Well, OK, why don't we just fix that?  Is there a good reason why it
_doesn't_ pick up the symbol version?  (I know that for compatibility's
sake an unversioned symbol has to interpose all versions of the same
name, but that wouldn't seem to apply when the versioned symbol was
visible to the static linker.)

>> I thought the issue here was controlling *which library* provides
>> a symbol, independent of whether the symbol has versions.
> 
> I'm not convinced this desirable because of the exceptions I listed 
> above.  Both manual name mangling (which I currently prefer) and
> symbol versioning with the no-interpose flag (the one I sketched
> earlier) would support them.  But only name mangling addresses
> collisions before the first static link.
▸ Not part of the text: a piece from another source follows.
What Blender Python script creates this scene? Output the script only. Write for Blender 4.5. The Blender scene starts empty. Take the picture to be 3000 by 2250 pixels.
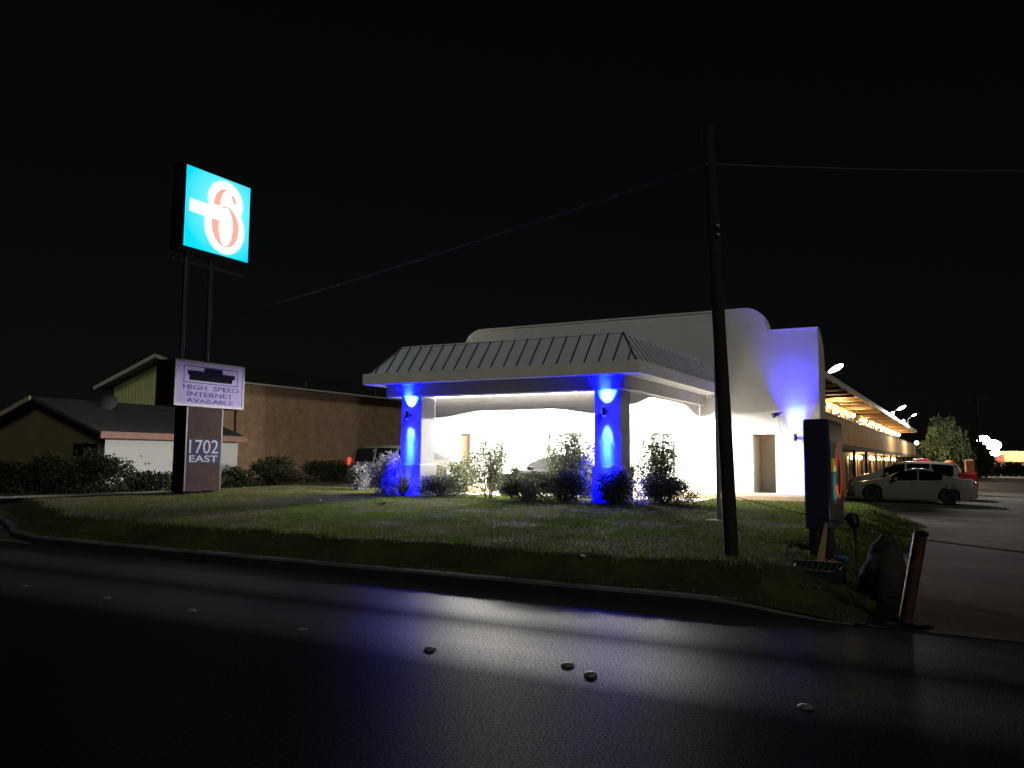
import bpy, math, random
import numpy as np
from mathutils import Vector, Matrix
random.seed(7); rng = np.random.default_rng(7)
sc = bpy.context.scene
COL = sc.collection
R = math.radians
PI = math.pi

# ------------------------------------------------------------------ helpers
def sm(a, b, x):
    t = min(1.0, max(0.0, (x - a) / (b - a))); return t * t * (3 - 2 * t)
def interp(pts, x):
    if x <= pts[0][0]: return pts[0][1]
    for (a, va), (b, vb) in zip(pts, pts[1:]):
        if x <= b: return va + (vb - va) * (x - a) / max(1e-9, b - a)
    return pts[-1][1]

class MB:
    """collects faces (world coordinates, or the thing's own when local=True)"""
    def __init__(s): s.v = []; s.f = []
    def add(s, vs, fs):
        n = len(s.v); s.v += [tuple(p) for p in vs]; s.f += [tuple(i + n for i in f) for f in fs]; return s
    def quad(s, a, b, c, d): return s.add([a, b, c, d], [(0, 1, 2, 3)])
    def box(s, x0, x1, y0, y1, z0, z1):
        return s.add([(x0,y0,z0),(x1,y0,z0),(x1,y1,z0),(x0,y1,z0),(x0,y0,z1),(x1,y0,z1),(x1,y1,z1),(x0,y1,z1)],
                     [(0,3,2,1),(4,5,6,7),(0,1,5,4),(1,2,6,5),(2,3,7,6),(3,0,4,7)])
    def bbox(s, x0, x1, y0, y1, z0, z1, b=.02):          # box with chamfered vertical and horizontal edges
        pts = []
        for zz, i in ((z0, b), (z0 + b, 0), (z1 - b, 0), (z1, b)):
            xa, xb, ya, yb = x0 + i, x1 - i, y0 + i, y1 - i
            c = b if i == 0 else b * .6
            pts.append([(xa+c,ya,zz),(xb-c,ya,zz),(xb,ya+c,zz),(xb,yb-c,zz),(xb-c,yb,zz),(xa+c,yb,zz),(xa,yb-c,zz),(xa,ya+c,zz)])
        vs = [p for r in pts for p in r]; fs = [tuple(range(7, -1, -1)), tuple(range(24, 32))]
        for k in range(3):
            for j in range(8): fs.append((k*8+j, k*8+(j+1)%8, k*8+8+(j+1)%8, k*8+8+j))
        return s.add(vs, fs)
    def tube(s, path, rad, n=8, cap=True):
        path = [Vector(p) for p in path]; rads = rad if isinstance(rad, (list, tuple)) else [rad] * len(path)
        vs = []; up = None
        for i, p in enumerate(path):
            d = (path[min(i+1, len(path)-1)] - path[max(i-1, 0)]).normalized()
            if up is None: up = Vector((0,0,1)) if abs(d.z) < .9 else Vector((1,0,0))
            a = d.cross(up).normalized(); b = a.cross(d).normalized(); up = b
            for k in range(n):
                t = 2*PI*k/n; vs.append(p + (a*math.cos(t) + b*math.sin(t)) * rads[i])
        fs = []
        for i in range(len(path)-1):
            for k in range(n): fs.append((i*n+k, i*n+(k+1)%n, (i+1)*n+(k+1)%n, (i+1)*n+k))
        if cap: fs += [tuple(range(n-1, -1, -1)), tuple(range((len(path)-1)*n, len(path)*n))]
        return s.add(vs, fs)
    def lathe(s, prof, c=(0,0,0), axis='z', n=20):       # prof: (r, h)
        vs = []
        for r, h in prof:
            for k in range(n):
                t = 2*PI*k/n; a, b = r*math.cos(t), r*math.sin(t)
                p = (a, b, h) if axis == 'z' else ((a, h, b) if axis == 'y' else (h, a, b))
                vs.append((p[0]+c[0], p[1]+c[1], p[2]+c[2]))
        fs = []
        for i in range(len(prof)-1):
            for k in range(n): fs.append((i*n+k, i*n+(k+1)%n, (i+1)*n+(k+1)%n, (i+1)*n+k))
        return s.add(vs, fs)
    def sphere(s, c, r, n=12, m=8, sq=(1,1,1)):
        vs = []; fs = []
        for i in range(m+1):
            a = PI*i/m
            for k in range(n):
                t = 2*PI*k/n; vs.append((c[0]+r*sq[0]*math.sin(a)*math.cos(t), c[1]+r*sq[1]*math.sin(a)*math.sin(t), c[2]+r*sq[2]*math.cos(a)))
        for i in range(m):
            for k in range(n): fs.append((i*n+k, (i+1)*n+k, (i+1)*n+(k+1)%n, i*n+(k+1)%n))
        return s.add(vs, fs)
    def prism(s, poly, axis, a, b):                       # poly in the two other axes, extruded from a to b
        def P(p, h): return (h, p[0], p[1]) if axis == 'x' else ((p[0], h, p[1]) if axis == 'y' else (p[0], p[1], h))
        n = len(poly); vs = [P(p, a) for p in poly] + [P(p, b) for p in poly]
        fs = [tuple(range(n)), tuple(range(2*n-1, n-1, -1))] + [(i, i+n, (i+1)%n+n, (i+1)%n) for i in range(n)]
        return s.add(vs, fs)
    def build(s, name, m, parent=None, local=False, smooth=False, recalc=True, kind=None, bevel=0, jit=0):
        me = bpy.data.meshes.new(name)
        o = bpy.data.objects.new(name, me); COL.objects.link(o)
        off = Vector((0,0,0))
        if parent is not None:
            o.parent = parent
            if not local:
                p = parent
                while p is not None: off += p.location; p = p.parent
        me.from_pydata([(v[0]-off[0], v[1]-off[1], v[2]-off[2]) for v in s.v], [], s.f)
        if recalc:
            import bmesh
            bm = bmesh.new(); bm.from_mesh(me); bmesh.ops.recalc_face_normals(bm, faces=bm.faces); bm.to_mesh(me); bm.free()
        if m is not None: me.materials.append(m)
        if smooth:
            me.polygons.foreach_set('use_smooth', [True]*len(me.polygons))
            try: me.set_sharp_from_angle(angle=R(38))
            except Exception: pass
        if bevel:
            md = o.modifiers.new('edge', 'BEVEL'); md.width = bevel; md.segments = 2; md.limit_method = 'ANGLE'
        if kind: o['kind'] = kind
        me.update(); return o

def thing(name, label, cat, loc=(0,0,0), group=None, rotz=0):
    o = bpy.data.objects.new(name, None); COL.objects.link(o); o.empty_display_size = .2
    o.location = loc; o.rotation_euler = (0,0,rotz); o['label'] = label; o['category'] = cat
    if group: o['group'] = group
    return o
def tag(o, label, cat, group=None):
    o['label'] = label; o['category'] = cat
    if group: o['group'] = group
    return o
def struct(o): o['kind'] = 'structure'; return o
def copy_tree(o, loc, rotz=None, label=None):
    def rec(a, par):
        c = a.copy(); COL.objects.link(c)
        if par is not None: c.parent = par
        for ch in list(a.children): rec(ch, c)
        return c
    c = rec(o, None); c.location = loc
    if rotz is not None: c.rotation_euler = (0,0,rotz)
    if label: c['label'] = label
    return c

# ------------------------------------------------------------------ materials
def mat(name, col, rough=.6, metal=0, noise=0, nscale=3., bump=0, bscale=40., col2=None, spec=.5, coat=0, rvar=0, detail=6):
    m = bpy.data.materials.new(name); m.use_nodes = True; nt = m.node_tree; N = nt.nodes; L = nt.links
    b = N['Principled BSDF']; b.inputs['Roughness'].default_value = rough; b.inputs['Metallic'].default_value = metal
    b.inputs['Specular IOR Level'].default_value = spec; b.inputs['Coat Weight'].default_value = coat
    b.inputs['Base Color'].default_value = (*col, 1)
    tc = N.new('ShaderNodeTexCoord')
    if noise or col2 is not None:
        n = N.new('ShaderNodeTexNoise'); n.inputs['Scale'].default_value = nscale; n.inputs['Detail'].default_value = detail; n.inputs['Roughness'].default_value = .65
        L.new(tc.outputs['Object'], n.inputs['Vector'])
        r = N.new('ShaderNodeValToRGB'); r.color_ramp.elements[0].position = .32; r.color_ramp.elements[1].position = .68
        c2 = col2 if col2 is not None else tuple(c*(1+noise) for c in col)
        c1 = tuple(c*(1-noise) for c in col)
        r.color_ramp.elements[0].color = (*c1, 1); r.color_ramp.elements[1].color = (*c2, 1)
        L.new(n.outputs['Fac'], r.inputs['Fac']); L.new(r.outputs['Color'], b.inputs['Base Color'])
        if rvar:
            mr = N.new('ShaderNodeMapRange'); mr.inputs['To Min'].default_value = rough-rvar; mr.inputs['To Max'].default_value = rough+rvar
            L.new(n.outputs['Fac'], mr.inputs['Value']); L.new(mr.outputs['Result'], b.inputs['Roughness'])
    if bump:
        n2 = N.new('ShaderNodeTexNoise'); n2.inputs['Scale'].default_value = bscale; n2.inputs['Detail'].default_value = 4
        L.new(tc.outputs['Object'], n2.inputs['Vector'])
        bp = N.new('ShaderNodeBump'); bp.inputs['Strength'].default_value = bump; bp.inputs['Distance'].default_value = .02
        L.new(n2.outputs['Fac'], bp.inputs['Height']); L.new(bp.outputs['Normal'], b.inputs['Normal'])
    return m
def emit(name, col, st):
    m = bpy.data.materials.new(name); m.use_nodes = True; b = m.node_tree.nodes['Principled BSDF']
    b.inputs['Base Color'].default_value = (*[min(.8, c) for c in col], 1); b.inputs['Emission Color'].default_value = (*col, 1); b.inputs['Emission Strength'].default_value = st
    b.inputs['Roughness'].default_value = .4
    return m
def leafmat(name, ca, cb, rough=.55):
    m = bpy.data.materials.new(name); m.use_nodes = True; nt = m.node_tree; N = nt.nodes; L = nt.links
    b = N['Principled BSDF']; b.inputs['Roughness'].default_value = rough; b.inputs['Specular IOR Level'].default_value = .12
    g = N.new('ShaderNodeNewGeometry'); r = N.new('ShaderNodeValToRGB')
    r.color_ramp.elements[0].color = (*ca, 1); r.color_ramp.elements[1].color = (*cb, 1)
    L.new(g.outputs['Random Per Island'], r.inputs['Fac']); L.new(r.outputs['Color'], b.inputs['Base Color'])
    tr = N.new('ShaderNodeBsdfTranslucent'); L.new(r.outputs['Color'], tr.inputs['Color'])
    mx = N.new('ShaderNodeMixShader'); mx.inputs['Fac'].default_value = .3
    L.new(b.outputs['BSDF'], mx.inputs[1]); L.new(tr.outputs['BSDF'], mx.inputs[2]); L.new(mx.outputs['Shader'], N['Material Output'].inputs['Surface'])
    return m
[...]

I hope I've explained clearly enough already why I'm not a fan of manual
name mangling, especially on an ad-hoc or new-symbols-only basis.

>> All this aside, this discussion is still very brainstormy and that
>> makes me think that we should *not* yet be supplying mangled names
>> for public use.  Once we start doing that we are stuck with it
>> forever, after all. Contrariwise, we *can* always retrofit __libc_*
>> aliases or whatever once we know what we ought to be doing.
> 
> I think getrandom is special because the name is rather generic,
> just like some of the new libm names (where we still might have to
> introduce mangling based on feedback from distribution rebuilds; I
> just don't know yet).

We agreed that the unmangled name has to exist, so how about we move
forward by introducing only the unmangled names for the new symbols
currently proposed (getrandom, explicit_bzero), introduce mangling if
necessary based on feedback, and work toward a long-term solution that
can be applied across the board?

zw

^ permalink raw reply	[flat|nested] 19+ messages in thread

* Re: Evolution of ELF symbol management
  2016-11-23 14:09         ` Zack Weinberg
@ 2016-11-24 10:01           ` Florian Weimer
  0 siblings, 0 replies; 19+ messages in thread
From: Florian Weimer @ 2016-11-24 10:01 UTC (permalink / raw)
  To: Zack Weinberg; +Cc: libc-alpha, Siddhesh Poyarekar

On 11/23/2016 03:08 PM, Zack Weinberg wrote:

>> In general, headers should avoid using libc types, particularly
>> off_t, time_t, struct timeval, struct stat, and so on.  But there
>> might be exceptions.
>
> ... I'm not sure why we're suddenly discussing typedef names?

I'm trying to come up with reasons why the usual header file conflict 
avoidance mechanisms would not work.

I mean, if you use C, you pretty much agreed to using separate 
compilation to work around header conflict issues.

>> For C, it's not clear at all to me whether we need any kind of
>> opt-in besides compiling with a particular _*_SOURCE variant (which
>> introduces the definition).
>
> I am having trouble articulating why I don't like this.  I think it
> might be mostly to do with the way new symbols are now different than
> old symbols.  I'd be okay with an across-the-board change to symbol
> resolution (as discussed below) that made interposition not work by
> default, but I'm not okay with the idea of its being supported only for
> symbols added before some arbitrary release.

I prefer the case-by-case approach because it allows us to review ABI 
changes individually.

> Third-party C libraries don't tend to put nearly as much code in inline
> functions, so the need for explicitly-useable __names is lessened there,
> I think.

Right, and separate compilation is available as workaround.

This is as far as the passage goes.